Depuis quelques années, les pays d’Europe du Sud rivalisent d’inventivité pour attirer les riches retraités étrangers. Ils ont un régime fiscal avantageux, suffisant pour convaincre ces contribuables privilégiés de changer de domiciliation fiscale. Il convient pourtant de savoir que cette pratique, entièrement légale, pénalise surtout les pays d’origine de ces seniors aux revenus élevés.
Début octobre, près de 140 pays ont signé le nouvel accord consistant à appliquer un taux d’imposition minimum de 15 % à toutes les entreprises multinationales. Ce système fiscal international entrera en vigueur en 2023.
Pour de nombreux observateurs, cette grande réforme met fin à des années d’inégalités et d’optimisations fiscales qui profitent surtout aux compagnies les plus rentables et les plus imposantes du monde. Après cette grande victoire, l’Observatoire européen de la fiscalité attire l’attention des législateurs sur un autre système inégalitaire : celui des retraites dorées proposées par une trentaine de pays européens.
Des mécanismes d’optimisation fiscale réservés aux seniors fortunés
Le problème évoqué par l’Observatoire européen de la fiscalité n’a rien à voir avec les produits d’épargne, tels que :
- Le PER;
- L’assurance-vie ;
- Les autres formules de capitalisation en plein essor en Europe.
L’Observatoire alerte plutôt les dirigeants et l’opinion publique sur le manque à gagner provoqué par les régimes fiscaux préférentiels accordés aux retraités fortunés.
Dans certains pays, ces systèmes deviennent de plus en plus agressifs et ressemblent toujours plus à des solutions d’optimisation fiscale accessibles avec un simple changement d’adresse. Et cela, sans contrevenir aux règles de l’Union européenne en la matière. Cette liberté fiscale s’explique en grande partie par le manque d’inertie de l’UE sur la question. En matière de fiscalité, l’UE n’interfère pas sur les lois de chaque État membre : chaque pays est libre de déterminer le régime fiscal des salariés et des retraités fortunés, en fonction de sa politique de revenus et sociale.
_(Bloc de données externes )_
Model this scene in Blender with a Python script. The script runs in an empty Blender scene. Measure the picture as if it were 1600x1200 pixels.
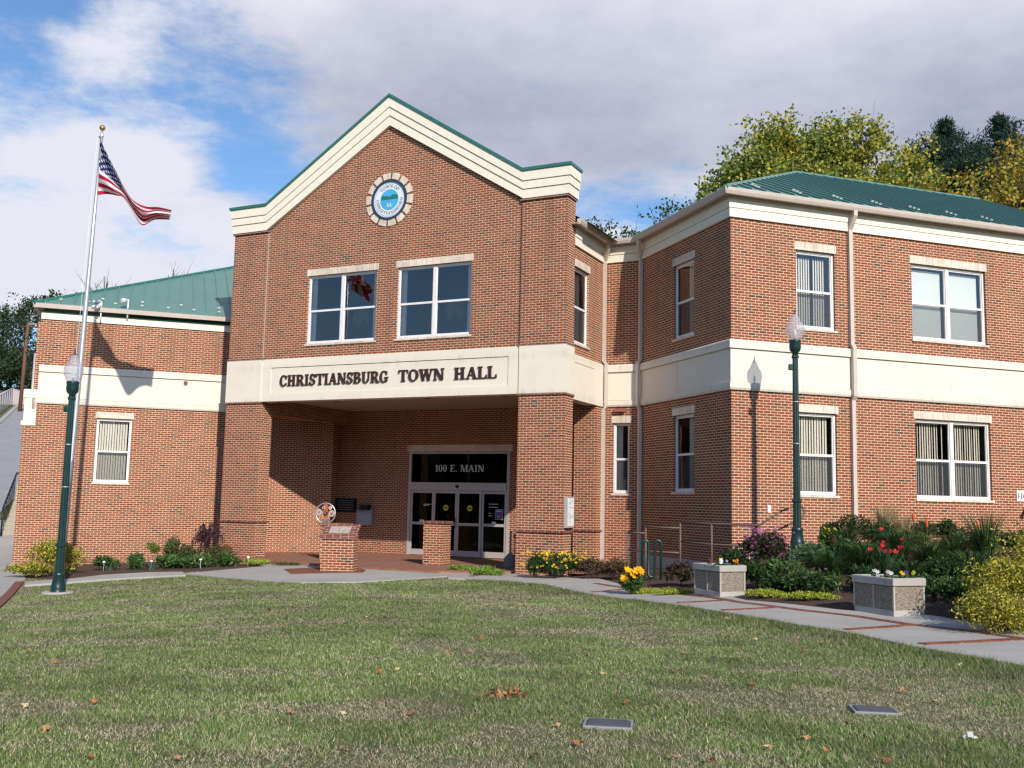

Pour l’Observatoire européen de la fiscalité, ces régimes hétérogènes ont besoin d’être mieux régulés. L’Allemagne et l’Espagne montrent le bon exemple en la matière. Dans ces deux pays, un ancien résident fiscal qui quitte son pays d’origine doit continuer à honorer ses obligations fiscales pendant quelques années, même s’ils déménagent dans un pays à la fiscalité plus avantageuse. L’Observatoire suggère de répliquer le même dispositif dans les autres États de l’Union européenne.
200 000 contribuables et 4 milliards d’euros de pertes
Les régimes fiscaux avantageux accordés aux retraités fortunés existent sous différentes formes en Europe. Au Portugal, le taux d’imposition de ces seniors privilégiés plafonne à 10 % en 2020, après avoir été exonéré d’impôt sur le revenu depuis 2009. Dans ce pays de la péninsule ibérique, la pression fiscale sur les retraités étrangers représente 15 à 25 % seulement de celle appliquée sur les retraités nationaux.
Cette forte disparité concerne aussi les seniors aux revenus imposables supérieurs à 150 000 euros d’autres pays, tels que :
- Chypre ;
- Italie ;
- Grèce.
Dans ces deux derniers États, les gouvernements proposent aux retraités étrangers de payer un montant forfaitaire au titre des impôts sur leurs revenus générés à l’extérieur. Les revenus perçus en Italie sont soumis au régime local. Au total, près d’une trentaine de pays européens utilisent la même carotte fiscale pour attirer les retraités privilégiés des autres pays. Selon les chiffres obtenus par l’Observatoire européen de la fiscalité, 200 000 contribuables bénéficieraient de ces systèmes. Ce chiffre est certainement plus élevé dans la réalité, vu le manque de données fiables de certains pays, tels que :
- Malte ;
- Luxembourg ;
- Chypre.
À cause de ces régimes préférentiels, les États délaissés par ces riches retraités perdraient au moins 4 milliards d’euros par an.